Así, aunque se perimió el acceso a la violencia como forma de resolución a los conflictos, no se debilitaron otros medios como los “golpes de mercado” (fuga de capitales y retención de divisas), “guerra económica” (suba de precios y desabastecimiento) o “guerra mediática” (la construcción de temas en la agenda pública que van en contra de la gobernabilidad). Por ejemplo, el tema de la “seguridad” (lo que comúnmente atañe a la violencia “social dispersa” o “sin objeto”) se ha convertido en objeto de un conflicto político entre la oposición, partidaria en conjunto con empresas mediáticas en contra del gobierno.

El crecimiento de la “población desechable” es un producto de la violencia sistémica y el debilitamiento de mecanismos que permitan nuevas formas de subjetivación. Algunas tendencias que desfavorecen la emergencia de lo popular como espacio de disputa de transformación de la comunidad política, son la asociación del individuo con la imagen del consumidor como goce y ejercicio de la felicidad, las corporaciones mediáticas que tienden a individualizar y a suprimir la dimensión de lo político, el crecimiento de la distribución y el consumo de drogas, las empresas criminales que ofrecen salidas de enriquecimiento a la población joven y humilde.

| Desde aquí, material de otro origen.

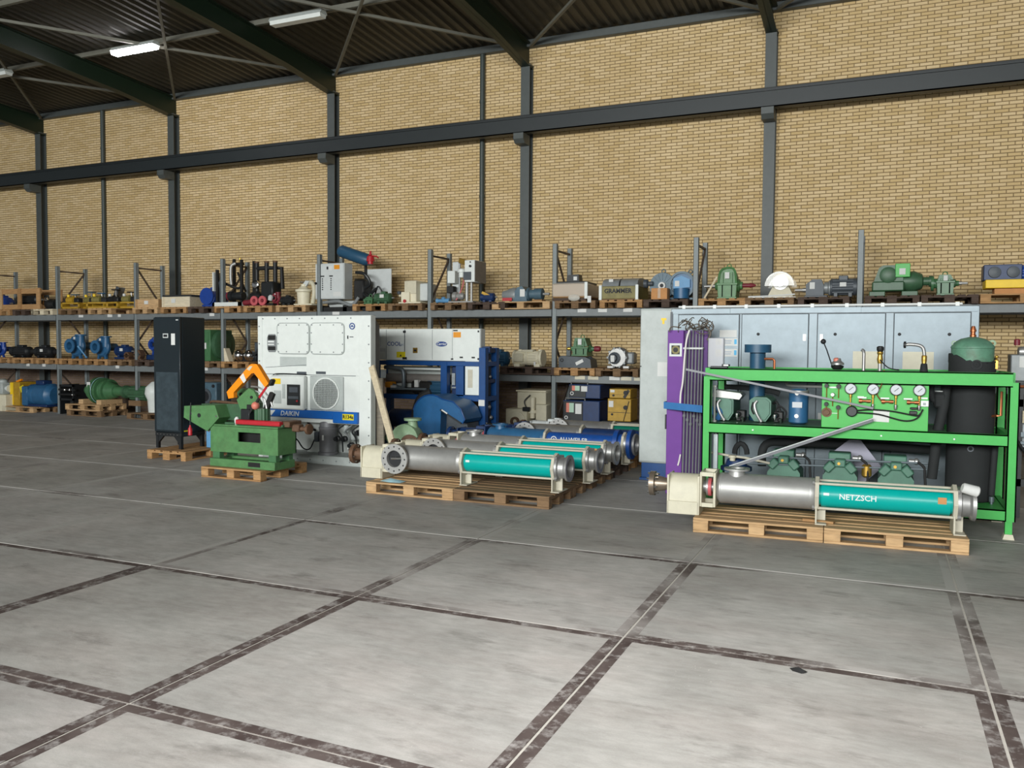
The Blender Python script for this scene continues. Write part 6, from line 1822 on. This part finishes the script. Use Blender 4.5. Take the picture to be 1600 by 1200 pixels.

Esas son violencias que se sostienen en un devenir poco perceptible en el espacio público pero que se atan a otras que sí lo son. El actual gobierno del presidente Mauricio Macri ganó las elecciones en el año 2015 con una campaña electoral que no antagonizaba con los ejes descriptos después del 2003. No obstante, las decisiones vinculantes tomadas una vez asumido el cargo fueron en sintonía con lo que se denomina “neoliberalismo” económico. Pero, además, funcionarios de su gobierno, líderes de opinión que lo apoyan, y otros actores claves como la Iglesia Católica y sectores de la Justicia, han iniciado ciertos relatos que van en dirección contraria a los sentidos/afectos construidos desde el regreso de la democracia y asociados a las violencias. Algunas acciones son de destacar. Las primeras son los relatos que intentan desarticular el consenso en torno a la cuestión de los “derechos humanos” ya descripta. Frases como “el negocio de los derechos humanos” (Gasulla, 2012, p.1) en vinculación con los beneficios que tuvieron las víctimas de la represión estatal durante el mandato electoral previo fueron, no solo realizadas por referentes en la opinión pública, sino también funcionarios del gobierno. Las otras acciones son de carácter institucional, como, por ejemplo, la disolución de espacios asociados a la investigación de los delitos de lesa humanidad en diferentes administraciones públicas. Finalmente, llamó la atención la reducción de la condena de un caso que involucra un delito de lesa humanidad. Este beneficio fue declarado aplicable por parte de la Corte Suprema de Justicia sentando antecedente para futuros casos. La reacción inmediata contra estas decisiones judiciales y públicas que tuvieron numerosas organizaciones de la sociedad civil y referentes políticos da cuenta de que el umbral democrático liberal y popular sigue condicionando acciones.